MOSCOW (AP) — Vladimir Putin took the oath of office in a brief Kremlin ceremony on Monday, while on the streets outside thousands of helmeted riot police prevented hundreds of demonstrators from protesting his return to the presidency.

Putin, 59, has ruled Russia since 2000, first as president and then during the past four years as prime minister. The new, now six-year term will keep him in power until 2018, with the option of running for a fourth term.

"I consider service to the fatherland and our nation to be the meaning of my life," Putin said in addressing 3,000 guests in a glittering Kremlin hall.

Despite unprecedented security measures in the center of Moscow, where streets were closed to traffic and passengers prevented from exiting subway stations, at least 1,000 opposition activists tried to protest along the route Putin's motorcade took to the Kremlin. Many wore the white ribbons that are a symbol of the anti-Putin protest movement.

The demonstrators, separated into several groups, were met by helmeted riot police. A total of 120 were detained, including opposition leader Boris Nemtsov.

Putin's inauguration came a day after an opposition protest drew more than 20,000 people, fewer than the mass demonstrations in the months that preceded his March election but still a sign that the anger over Putin's return to the Kremlin has not faded.

Sunday's protest turned violent when some demonstrators tried to march toward the Kremlin and riot police beat back the crowds with batons and detained more than 400 people. The use of force after the winter's peaceful rallies indicate that Putin may take a harder line toward the protesters now that he is once again president.

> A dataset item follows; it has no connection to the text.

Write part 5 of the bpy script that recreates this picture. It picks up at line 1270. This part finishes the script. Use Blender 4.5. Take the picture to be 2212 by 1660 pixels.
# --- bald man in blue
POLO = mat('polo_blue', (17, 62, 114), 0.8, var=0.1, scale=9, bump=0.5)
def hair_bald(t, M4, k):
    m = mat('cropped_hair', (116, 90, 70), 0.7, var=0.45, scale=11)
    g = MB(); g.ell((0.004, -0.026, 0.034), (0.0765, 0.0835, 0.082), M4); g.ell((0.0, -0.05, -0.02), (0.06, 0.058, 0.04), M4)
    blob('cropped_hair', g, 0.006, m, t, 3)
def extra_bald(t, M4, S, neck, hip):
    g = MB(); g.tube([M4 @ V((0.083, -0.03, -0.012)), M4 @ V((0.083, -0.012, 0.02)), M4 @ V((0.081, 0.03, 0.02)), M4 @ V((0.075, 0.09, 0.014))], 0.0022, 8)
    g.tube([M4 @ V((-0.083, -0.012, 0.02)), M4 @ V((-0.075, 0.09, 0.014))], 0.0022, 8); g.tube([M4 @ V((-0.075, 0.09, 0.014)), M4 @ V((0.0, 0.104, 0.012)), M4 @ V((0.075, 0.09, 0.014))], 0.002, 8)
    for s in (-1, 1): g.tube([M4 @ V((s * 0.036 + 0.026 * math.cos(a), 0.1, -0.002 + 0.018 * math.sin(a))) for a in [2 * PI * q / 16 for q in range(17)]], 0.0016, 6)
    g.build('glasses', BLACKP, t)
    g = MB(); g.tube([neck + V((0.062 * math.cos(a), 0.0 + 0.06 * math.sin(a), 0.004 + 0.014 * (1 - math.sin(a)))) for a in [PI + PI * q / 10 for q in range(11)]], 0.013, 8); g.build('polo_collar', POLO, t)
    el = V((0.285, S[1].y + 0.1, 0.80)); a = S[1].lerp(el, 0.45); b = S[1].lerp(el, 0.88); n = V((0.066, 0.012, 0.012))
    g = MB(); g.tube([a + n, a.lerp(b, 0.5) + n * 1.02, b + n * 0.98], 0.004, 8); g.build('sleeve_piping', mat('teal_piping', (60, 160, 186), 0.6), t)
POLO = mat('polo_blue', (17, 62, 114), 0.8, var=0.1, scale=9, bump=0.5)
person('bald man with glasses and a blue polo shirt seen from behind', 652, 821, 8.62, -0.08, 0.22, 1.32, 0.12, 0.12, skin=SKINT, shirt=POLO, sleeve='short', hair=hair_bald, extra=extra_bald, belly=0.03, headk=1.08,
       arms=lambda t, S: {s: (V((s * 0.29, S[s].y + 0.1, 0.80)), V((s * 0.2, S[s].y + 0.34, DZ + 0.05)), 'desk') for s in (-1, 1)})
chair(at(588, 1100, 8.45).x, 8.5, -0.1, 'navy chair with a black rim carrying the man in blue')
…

After taking the oath of office with his hand on a red copy of Russia's constitution, Putin stated his commitment to democracy.

"We want to live and we will live in a democratic country where everyone has the freedom and opportunity to apply their talent and labor, their energy. We want to live and we will live in a successful Russia, which is respected in the world as a reliable, open, honest and predictable partner."

During his time in office, Putin has overseen dramatic economic growth and restored a sense of national pride after the instability and humiliations that followed the 1991 collapse of the Soviet Union. He also has retreated from the democratic achievements of the 1990s and imposed a political system that has stifled dissent.

Dmitry Medvedev, who served as Russia's president for the past four years as Putin's junior partner, wrapped up his term with a short speech at the inauguration ceremony.

"I worked as I promised in taking the oath of office: openly and honestly in the interests of the people, doing everything I could so that they would be free and would look toward the future with confidence," Medvedev said.

Putin was expected to formally nominate Medvedev as his prime minister on Tuesday.